EXERCISE OBJECTIVE:
Out of the lines below, please list those that hold the string "prof".

SOURCE DATA:
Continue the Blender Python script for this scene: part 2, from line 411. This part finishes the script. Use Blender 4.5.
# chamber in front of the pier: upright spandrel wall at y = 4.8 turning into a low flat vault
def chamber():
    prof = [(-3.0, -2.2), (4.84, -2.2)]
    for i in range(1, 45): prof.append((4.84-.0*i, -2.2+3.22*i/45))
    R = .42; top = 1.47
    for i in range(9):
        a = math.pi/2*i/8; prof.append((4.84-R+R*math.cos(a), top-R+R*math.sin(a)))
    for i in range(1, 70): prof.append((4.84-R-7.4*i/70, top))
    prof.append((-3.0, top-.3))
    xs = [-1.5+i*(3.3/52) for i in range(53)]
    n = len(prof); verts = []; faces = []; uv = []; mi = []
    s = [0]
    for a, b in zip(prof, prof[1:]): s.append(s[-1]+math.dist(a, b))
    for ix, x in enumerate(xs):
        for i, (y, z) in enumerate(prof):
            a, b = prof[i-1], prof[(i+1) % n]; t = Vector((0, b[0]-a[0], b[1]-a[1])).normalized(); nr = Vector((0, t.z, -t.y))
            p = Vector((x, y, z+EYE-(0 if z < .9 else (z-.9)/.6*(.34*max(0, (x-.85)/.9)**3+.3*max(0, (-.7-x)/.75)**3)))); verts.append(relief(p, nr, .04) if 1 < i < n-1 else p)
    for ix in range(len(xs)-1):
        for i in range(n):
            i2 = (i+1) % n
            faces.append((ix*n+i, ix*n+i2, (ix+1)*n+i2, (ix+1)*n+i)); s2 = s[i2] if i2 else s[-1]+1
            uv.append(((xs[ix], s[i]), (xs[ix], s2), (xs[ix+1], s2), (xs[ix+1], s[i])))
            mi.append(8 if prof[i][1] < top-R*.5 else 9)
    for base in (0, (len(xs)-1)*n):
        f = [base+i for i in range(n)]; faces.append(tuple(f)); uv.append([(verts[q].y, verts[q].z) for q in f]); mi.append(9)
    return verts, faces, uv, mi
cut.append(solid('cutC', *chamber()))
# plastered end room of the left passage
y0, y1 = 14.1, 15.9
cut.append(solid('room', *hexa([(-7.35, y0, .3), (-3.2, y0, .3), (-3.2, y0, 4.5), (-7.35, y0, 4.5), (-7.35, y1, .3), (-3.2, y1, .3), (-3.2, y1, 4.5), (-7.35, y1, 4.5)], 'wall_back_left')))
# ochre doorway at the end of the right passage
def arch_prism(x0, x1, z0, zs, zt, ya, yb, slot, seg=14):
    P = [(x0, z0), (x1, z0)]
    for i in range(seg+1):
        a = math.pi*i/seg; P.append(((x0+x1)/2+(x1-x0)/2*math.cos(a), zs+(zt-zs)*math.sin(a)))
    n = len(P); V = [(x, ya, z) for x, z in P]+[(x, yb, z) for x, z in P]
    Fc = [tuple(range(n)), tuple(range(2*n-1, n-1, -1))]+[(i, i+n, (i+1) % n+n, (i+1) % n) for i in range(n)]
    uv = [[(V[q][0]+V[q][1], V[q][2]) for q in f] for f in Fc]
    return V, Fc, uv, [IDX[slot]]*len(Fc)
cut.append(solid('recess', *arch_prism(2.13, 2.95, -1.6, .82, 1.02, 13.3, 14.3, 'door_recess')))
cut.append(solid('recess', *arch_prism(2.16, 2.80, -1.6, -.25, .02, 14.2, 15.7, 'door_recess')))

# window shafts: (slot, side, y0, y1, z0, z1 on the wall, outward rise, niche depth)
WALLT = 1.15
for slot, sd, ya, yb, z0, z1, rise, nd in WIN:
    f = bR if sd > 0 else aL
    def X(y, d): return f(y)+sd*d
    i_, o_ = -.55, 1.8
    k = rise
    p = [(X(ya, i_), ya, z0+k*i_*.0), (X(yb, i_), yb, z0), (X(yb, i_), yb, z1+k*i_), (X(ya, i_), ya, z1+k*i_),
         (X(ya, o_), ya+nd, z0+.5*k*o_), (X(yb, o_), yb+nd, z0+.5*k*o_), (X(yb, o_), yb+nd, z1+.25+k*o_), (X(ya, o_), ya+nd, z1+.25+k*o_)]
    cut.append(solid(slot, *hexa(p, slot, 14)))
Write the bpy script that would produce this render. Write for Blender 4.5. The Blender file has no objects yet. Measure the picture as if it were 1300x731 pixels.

RESPONSE FOR THIS EXERCISE:
    prof = [(-3.0, -2.2), (4.84, -2.2)]
    for i in range(1, 45): prof.append((4.84-.0*i, -2.2+3.22*i/45))
        a = math.pi/2*i/8; prof.append((4.84-R+R*math.cos(a), top-R+R*math.sin(a)))
    for i in range(1, 70): prof.append((4.84-R-7.4*i/70, top))
    prof.append((-3.0, top-.3))
    n = len(prof); verts = []; faces = []; uv = []; mi = []
    for a, b in zip(prof, prof[1:]): s.append(s[-1]+math.dist(a, b))
        for i, (y, z) in enumerate(prof):
            a, b = prof[i-1], prof[(i+1) % n]; t = Vector((0, b[0]-a[0], b[1]-a[1])).normalized(); nr = Vector((0, t.z, -t.y))
            mi.append(8 if prof[i][1] < top-R*.5 else 9)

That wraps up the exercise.